WORK TO BE COMPLETED — Reproduce the records. Keep every word exact and include no images.

DATA TO PROCESS —
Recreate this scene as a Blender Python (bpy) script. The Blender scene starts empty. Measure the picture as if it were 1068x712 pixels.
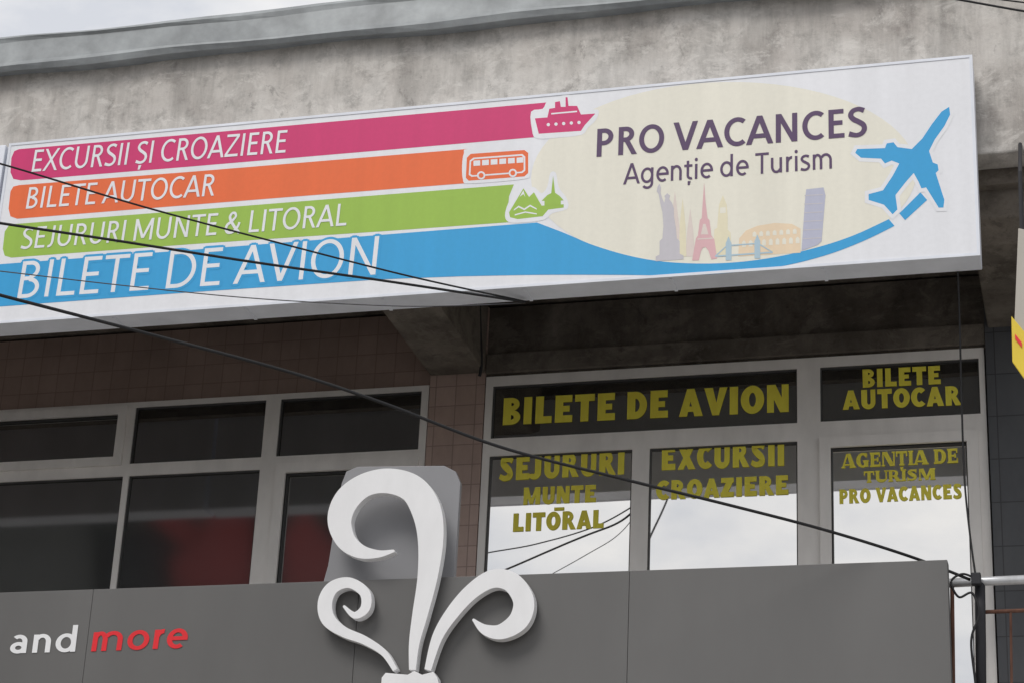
import bpy, math, random
from mathutils import Vector, Matrix
from mathutils.geometry import tessellate_polygon
random.seed(4)
C = bpy.context.scene
COL = C.collection
R = math.radians
# ------------------------------------------------------------------ camera
F = 2300.0
right = Vector((0.9644, 0.2606, 0.0444)).normalized()
fwd = Vector((-0.2573, 0.8867, 0.3838))
fwd = (fwd - right*fwd.dot(right)).normalized()
up = right.cross(fwd)
CAM = Vector((0, 0, 1.6))
cd = bpy.data.cameras.new('camera'); cam = bpy.data.objects.new('camera', cd); COL.objects.link(cam)
m = Matrix((right, up, -fwd)).transposed().to_4x4(); m.translation = CAM
cam.matrix_world = m
cd.sensor_width = 36; cd.lens = 36*F/1068; cd.clip_end = 2000; cd.clip_start = 0.1
C.camera = cam
def at(px, py, Y):
    d = right*((px-534)/F) + up*((356-py)/F) + fwd
    return CAM + d*(Y/d.y)

# ------------------------------------------------------------------ objects
ORG = {}
def tag(o, label, cat, group=None):
    o['label'] = label; o['category'] = cat
    if group: o['group'] = group
def thing(name, label, cat, loc, group=None):
    o = bpy.data.objects.new(name, None); COL.objects.link(o); o.location = loc
    o.empty_display_size = .2
    ORG[o] = Vector(loc); tag(o, label, cat, group); return o
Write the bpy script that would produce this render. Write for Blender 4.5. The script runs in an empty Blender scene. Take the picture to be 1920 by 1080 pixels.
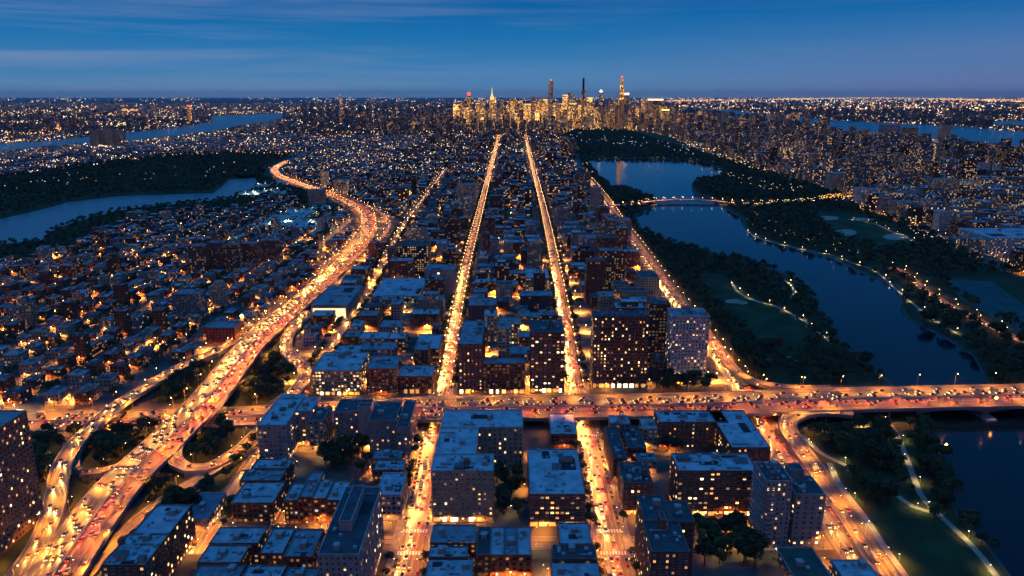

ANSWER TO THE PROBLEM —
Recreate this scene as a Blender Python (bpy) script. The Blender scene starts empty. Measure the picture as if it were 1068x712 pixels.
import bpy, math, random
from mathutils import Vector, Matrix
from mathutils.geometry import tessellate_polygon
random.seed(4)
C = bpy.context.scene
COL = C.collection
R = math.radians
# ------------------------------------------------------------------ camera
F = 2300.0
right = Vector((0.9644, 0.2606, 0.0444)).normalized()
fwd = Vector((-0.2573, 0.8867, 0.3838))
fwd = (fwd - right*fwd.dot(right)).normalized()
up = right.cross(fwd)
CAM = Vector((0, 0, 1.6))
cd = bpy.data.cameras.new('camera'); cam = bpy.data.objects.new('camera', cd); COL.objects.link(cam)
m = Matrix((right, up, -fwd)).transposed().to_4x4(); m.translation = CAM
cam.matrix_world = m
cd.sensor_width = 36; cd.lens = 36*F/1068; cd.clip_end = 2000; cd.clip_start = 0.1
C.camera = cam
def at(px, py, Y):
    d = right*((px-534)/F) + up*((356-py)/F) + fwd
    return CAM + d*(Y/d.y)

# ------------------------------------------------------------------ objects
ORG = {}
def tag(o, label, cat, group=None):
    o['label'] = label; o['category'] = cat
    if group: o['group'] = group
def thing(name, label, cat, loc, group=None):
    o = bpy.data.objects.new(name, None); COL.objects.link(o); o.location = loc
    o.empty_display_size = .2
    ORG[o] = Vector(loc); tag(o, label, cat, group); return o
Write the bpy script that would produce this render. Write for Blender 4.5. The script runs in an empty Blender scene. Take the picture to be 1920 by 1080 pixels.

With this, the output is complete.